Credit Unions Quietly Prowling for Bank Acquisitions

A tepid economy and regulatory uncertainty together make for strange bedfellows, as epitomized by recent deals to sell two banks to, of all things, credit unions.

The deals, in New England and the Midwest, are probably not a fluke, though whether they will become a trend is unclear. Participants in those deals do expect more such sales to take place, as mutual savings banks grapple with stagnant growth amid fears that the Office of the Comptroller of the Currency could emerge as a more demanding overseer than the now-defunct Office of Thrift Supervision.

"We already face a sizeable regulatory compliance burden, and we're not sure how the OCC will deal with an" $82 million-asset bank, says William Pierce, the CEO of Monadnock Community Bank in Peterborough, N.H., which has agreed to sell itself to GFA Federal Credit Union.

"We had our concerns" about regulation, Pierce says. Still, he says concerns about the OCC were "secondary to our overall problem of not being able to grow to the size we felt we needed to reach to maintain profitability."

GFA, in Gardner, Mass., will pay $6.4 million for Monadnock, which converted to a mutual saving bank from a state-chartered credit union in 1997.

In January, Griffith Savings Bank in Indiana was sold to United Federal Credit Union in St. Joseph, Mich., for $80 million. Thrivent Financial for Lutherans has applied with the National Credit Union Administration to convert its $547 million-asset thrift, Thrivent Financial Bank in Appleton, Wis., to a federally chartered credit union.

Doug Faucette, who leads the banking and transaction group in the Washington office of Locke Lord Bissell & Liddell LLP, says there is considerable OCC "angst" at smaller banks, though he wonders if the worry is warranted.

"I do know that the OCC is a foreign culture to a lot of thrifts, and I think the OCC will have to bend over backward to calm their constituency," Faucette says. "You don't want a stampeding of the herd … but it's really too early to make that kind of call because two instances of credit unions buying banks do not a trend make."

Paul Aguggia, a lawyer at Kilpatrick Townsend & Stockton LLP who advises mutual savings banks and credit unions, says it is unclear whether the OCC or the NCUA should be viewed as the preferred regulator. "I don't know that they would choose the NCUA over the OCC because the NCUA has had some critics as well," he says. "But there is a concern in the mutual community that the OCC does not understand how to regulate mutuals."

Bankers' worries, paired with well-run credit unions with strong capital positions, could lead to more deals. Observers say initial interest will likely come from eager buyers rather than overtures from bankers to credit unions.

In fact, Aguggia says that an increase in acquisitive credit unions could renew debate on whether credit unions should pay taxes.

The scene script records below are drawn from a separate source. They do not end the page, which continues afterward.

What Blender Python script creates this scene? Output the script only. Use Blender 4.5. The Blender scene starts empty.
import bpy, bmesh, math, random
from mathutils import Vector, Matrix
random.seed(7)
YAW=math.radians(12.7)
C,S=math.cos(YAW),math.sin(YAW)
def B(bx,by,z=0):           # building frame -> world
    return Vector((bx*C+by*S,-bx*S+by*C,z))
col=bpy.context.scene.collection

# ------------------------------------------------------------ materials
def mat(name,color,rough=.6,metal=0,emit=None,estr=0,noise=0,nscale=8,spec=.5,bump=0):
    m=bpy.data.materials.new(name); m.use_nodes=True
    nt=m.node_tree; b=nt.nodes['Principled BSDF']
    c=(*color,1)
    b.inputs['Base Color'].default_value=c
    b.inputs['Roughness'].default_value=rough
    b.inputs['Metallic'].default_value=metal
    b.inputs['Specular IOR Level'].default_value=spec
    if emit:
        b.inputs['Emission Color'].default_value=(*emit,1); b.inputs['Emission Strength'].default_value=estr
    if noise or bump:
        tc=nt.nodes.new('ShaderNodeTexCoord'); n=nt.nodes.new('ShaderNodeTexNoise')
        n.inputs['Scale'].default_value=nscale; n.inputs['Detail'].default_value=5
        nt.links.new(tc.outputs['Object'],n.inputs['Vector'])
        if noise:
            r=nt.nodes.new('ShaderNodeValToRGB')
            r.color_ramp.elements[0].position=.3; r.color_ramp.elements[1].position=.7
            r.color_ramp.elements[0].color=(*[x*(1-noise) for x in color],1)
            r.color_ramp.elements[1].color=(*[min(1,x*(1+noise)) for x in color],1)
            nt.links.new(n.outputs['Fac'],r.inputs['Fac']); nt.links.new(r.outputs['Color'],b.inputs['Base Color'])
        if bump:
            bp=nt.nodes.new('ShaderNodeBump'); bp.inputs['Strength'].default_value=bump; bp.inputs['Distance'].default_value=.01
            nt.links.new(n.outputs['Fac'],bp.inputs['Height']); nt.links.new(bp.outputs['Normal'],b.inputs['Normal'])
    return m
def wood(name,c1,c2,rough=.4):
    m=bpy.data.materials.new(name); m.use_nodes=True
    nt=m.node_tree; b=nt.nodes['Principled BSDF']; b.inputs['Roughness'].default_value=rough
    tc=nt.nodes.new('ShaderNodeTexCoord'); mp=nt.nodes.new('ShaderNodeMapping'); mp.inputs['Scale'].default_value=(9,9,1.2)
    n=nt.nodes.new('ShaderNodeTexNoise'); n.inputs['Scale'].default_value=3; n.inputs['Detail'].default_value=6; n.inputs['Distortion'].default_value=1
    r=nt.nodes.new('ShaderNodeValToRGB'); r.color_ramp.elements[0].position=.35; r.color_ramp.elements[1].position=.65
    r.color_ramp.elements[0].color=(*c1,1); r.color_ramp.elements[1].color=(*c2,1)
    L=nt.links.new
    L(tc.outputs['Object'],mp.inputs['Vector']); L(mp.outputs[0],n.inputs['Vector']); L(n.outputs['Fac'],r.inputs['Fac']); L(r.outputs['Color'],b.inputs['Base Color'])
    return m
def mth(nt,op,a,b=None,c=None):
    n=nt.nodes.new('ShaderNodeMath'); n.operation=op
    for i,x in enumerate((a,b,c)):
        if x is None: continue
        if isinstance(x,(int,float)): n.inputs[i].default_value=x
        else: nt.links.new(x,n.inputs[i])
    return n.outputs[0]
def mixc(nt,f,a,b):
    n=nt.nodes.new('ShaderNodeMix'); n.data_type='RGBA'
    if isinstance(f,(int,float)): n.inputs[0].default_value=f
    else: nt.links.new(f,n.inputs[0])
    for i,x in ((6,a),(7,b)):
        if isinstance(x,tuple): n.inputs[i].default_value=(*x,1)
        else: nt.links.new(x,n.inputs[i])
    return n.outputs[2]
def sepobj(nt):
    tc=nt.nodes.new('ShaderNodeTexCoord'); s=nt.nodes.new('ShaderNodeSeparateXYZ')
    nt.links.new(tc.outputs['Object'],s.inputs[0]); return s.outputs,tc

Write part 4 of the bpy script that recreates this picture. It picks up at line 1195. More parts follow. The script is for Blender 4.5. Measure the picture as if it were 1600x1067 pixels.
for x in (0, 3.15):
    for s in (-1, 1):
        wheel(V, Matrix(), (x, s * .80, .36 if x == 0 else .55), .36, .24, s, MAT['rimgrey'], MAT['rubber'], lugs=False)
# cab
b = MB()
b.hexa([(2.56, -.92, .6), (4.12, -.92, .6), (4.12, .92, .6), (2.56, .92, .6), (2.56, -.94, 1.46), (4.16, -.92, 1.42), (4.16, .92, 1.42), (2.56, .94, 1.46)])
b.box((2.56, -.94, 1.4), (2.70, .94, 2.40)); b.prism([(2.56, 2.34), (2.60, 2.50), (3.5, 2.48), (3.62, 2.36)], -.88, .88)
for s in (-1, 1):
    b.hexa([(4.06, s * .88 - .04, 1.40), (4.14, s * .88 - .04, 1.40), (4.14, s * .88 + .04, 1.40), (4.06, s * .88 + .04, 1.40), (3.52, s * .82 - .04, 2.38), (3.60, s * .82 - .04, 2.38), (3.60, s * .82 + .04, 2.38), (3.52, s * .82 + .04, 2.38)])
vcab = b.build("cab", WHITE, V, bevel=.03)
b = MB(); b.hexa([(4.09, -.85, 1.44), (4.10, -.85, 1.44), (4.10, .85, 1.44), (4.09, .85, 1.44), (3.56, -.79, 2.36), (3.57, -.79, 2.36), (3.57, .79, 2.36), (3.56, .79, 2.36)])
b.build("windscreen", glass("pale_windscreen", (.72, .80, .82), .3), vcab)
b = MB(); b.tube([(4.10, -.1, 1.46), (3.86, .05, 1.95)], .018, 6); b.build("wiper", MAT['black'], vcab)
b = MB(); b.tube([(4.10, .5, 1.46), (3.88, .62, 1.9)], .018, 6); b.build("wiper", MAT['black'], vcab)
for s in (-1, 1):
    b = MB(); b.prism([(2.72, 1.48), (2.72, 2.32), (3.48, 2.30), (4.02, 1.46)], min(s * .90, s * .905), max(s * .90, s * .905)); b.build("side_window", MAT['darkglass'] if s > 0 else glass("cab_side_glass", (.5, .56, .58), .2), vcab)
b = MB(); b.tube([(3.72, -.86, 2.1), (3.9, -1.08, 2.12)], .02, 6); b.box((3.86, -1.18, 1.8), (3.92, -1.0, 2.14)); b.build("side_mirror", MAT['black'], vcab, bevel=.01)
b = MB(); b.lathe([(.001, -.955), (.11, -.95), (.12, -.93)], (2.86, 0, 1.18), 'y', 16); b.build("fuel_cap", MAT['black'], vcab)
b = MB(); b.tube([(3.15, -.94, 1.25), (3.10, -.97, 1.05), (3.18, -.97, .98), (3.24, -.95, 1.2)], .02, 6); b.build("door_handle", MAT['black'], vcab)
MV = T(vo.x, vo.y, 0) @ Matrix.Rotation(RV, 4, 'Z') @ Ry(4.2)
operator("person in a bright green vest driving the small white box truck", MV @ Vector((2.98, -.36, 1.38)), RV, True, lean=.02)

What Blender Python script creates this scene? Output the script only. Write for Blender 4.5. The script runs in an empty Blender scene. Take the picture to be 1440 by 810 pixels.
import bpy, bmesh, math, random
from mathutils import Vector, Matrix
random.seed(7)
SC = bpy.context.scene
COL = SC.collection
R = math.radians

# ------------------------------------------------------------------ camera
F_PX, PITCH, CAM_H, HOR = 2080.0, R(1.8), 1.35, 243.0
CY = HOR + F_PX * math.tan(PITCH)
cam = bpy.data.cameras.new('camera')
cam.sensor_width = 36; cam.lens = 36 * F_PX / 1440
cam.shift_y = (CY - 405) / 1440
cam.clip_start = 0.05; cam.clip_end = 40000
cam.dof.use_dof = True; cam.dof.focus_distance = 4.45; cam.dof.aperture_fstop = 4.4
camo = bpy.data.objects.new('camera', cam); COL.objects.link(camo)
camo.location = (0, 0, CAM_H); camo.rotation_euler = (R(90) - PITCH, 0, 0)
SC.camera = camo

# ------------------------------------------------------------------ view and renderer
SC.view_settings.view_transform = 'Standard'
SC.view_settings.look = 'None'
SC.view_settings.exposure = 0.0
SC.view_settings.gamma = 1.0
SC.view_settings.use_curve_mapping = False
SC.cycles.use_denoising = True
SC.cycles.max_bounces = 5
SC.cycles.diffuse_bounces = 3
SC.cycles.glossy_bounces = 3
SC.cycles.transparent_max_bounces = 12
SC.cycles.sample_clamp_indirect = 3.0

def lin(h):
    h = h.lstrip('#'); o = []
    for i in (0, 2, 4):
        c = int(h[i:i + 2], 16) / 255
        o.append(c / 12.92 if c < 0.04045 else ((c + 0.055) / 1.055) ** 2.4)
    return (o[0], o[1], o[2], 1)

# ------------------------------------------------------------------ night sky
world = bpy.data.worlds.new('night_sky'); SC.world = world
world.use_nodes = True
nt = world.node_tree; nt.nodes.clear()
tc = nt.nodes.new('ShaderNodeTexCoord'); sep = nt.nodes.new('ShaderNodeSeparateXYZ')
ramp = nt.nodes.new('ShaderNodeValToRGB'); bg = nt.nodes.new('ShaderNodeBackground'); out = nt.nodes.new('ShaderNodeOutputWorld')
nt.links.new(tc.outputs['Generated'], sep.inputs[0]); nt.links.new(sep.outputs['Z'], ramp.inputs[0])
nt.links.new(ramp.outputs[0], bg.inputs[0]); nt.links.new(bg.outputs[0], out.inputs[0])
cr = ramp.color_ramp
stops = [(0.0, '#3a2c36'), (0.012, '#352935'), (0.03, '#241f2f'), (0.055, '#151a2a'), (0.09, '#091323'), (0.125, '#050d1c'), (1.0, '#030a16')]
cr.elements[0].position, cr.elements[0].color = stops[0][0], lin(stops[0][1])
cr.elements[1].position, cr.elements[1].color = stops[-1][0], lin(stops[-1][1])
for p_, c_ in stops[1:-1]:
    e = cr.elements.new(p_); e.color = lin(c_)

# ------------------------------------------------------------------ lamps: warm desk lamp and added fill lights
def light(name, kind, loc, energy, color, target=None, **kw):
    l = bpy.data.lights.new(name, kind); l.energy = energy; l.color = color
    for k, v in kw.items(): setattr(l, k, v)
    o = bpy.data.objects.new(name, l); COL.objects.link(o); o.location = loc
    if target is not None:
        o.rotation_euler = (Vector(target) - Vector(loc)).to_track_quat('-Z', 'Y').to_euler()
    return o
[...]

"There's this tension that is going on with credit unions trying to be modern, strong financial institutions for the benefit of their members," he says. "Some bankers are saying, 'Wait, if you're going to play in the same sandbox as banks, why do you still have the exemption from taxation?' "

Still, there are few credit unions equipped to buy banks.

David Bartoo, the president of Merger Solutions Group, says there are about 220 credit unions with the size, capital and charter needed to court small banks. "Is the possibility there for more of these unions to take place? Absolutely, and it will happen again," he says. "Is it going to become a trend or more commonplace? I would not hold my breath."

"Credit unions are somewhat limited in their ability to buy banks because they don't have the ability to raise capital," Aguggia says. "It's really their balance sheet at the current time [that drives acquisitions]. Because of that, I don't know that this will be a long-standing trend."

Gary Easterling, the CEO of United Federal Credit Union, says he believes recent deals will encourage more credit unions to seek out deals. "I have gotten a lot of calls from CEOs asking me about the Griffith deal," he says.

"I don't know how many of the small banks are actually creating overtures yet," Easterling says. "I do think they'll be getting a lot of calls. A regulatory pathway has been established, and it's now been proven that a credit union can acquire a bank. This somewhat reverses a trend where all the noise was about credit unions wanting to convert to a bank charter."

Tina Sbrega, GFA's president and CEO, says she believes more deals are looming because the operating philosophies of mutual savings banks are more closely aligned with credit unions than with large banks.

"I think we're more similar than we are different," Sbrega says of Monadnock. "Their operating philosophy and their culture are about the local community they serve. In becoming part of our credit union, the bank was looking not only to better serve its shareholders but its employees and community as well."

Sbrega says buying a stock institution is somewhat tricky because of the intricacies of determining a stock valuation. The deal, meanwhile, is contingent on Monadnock, which had a loss of $1.8 million last year, exiting the Troubled Asset Relief Program.

Aguggia says there is still "hesitancy" at some banks to sell because some "think they're at a depressed price and they're worth more." He says other banks want a friendly buyer, "and my instinct is that they would find a community-based credit union as more friendly on some of the social issues as another big buyer."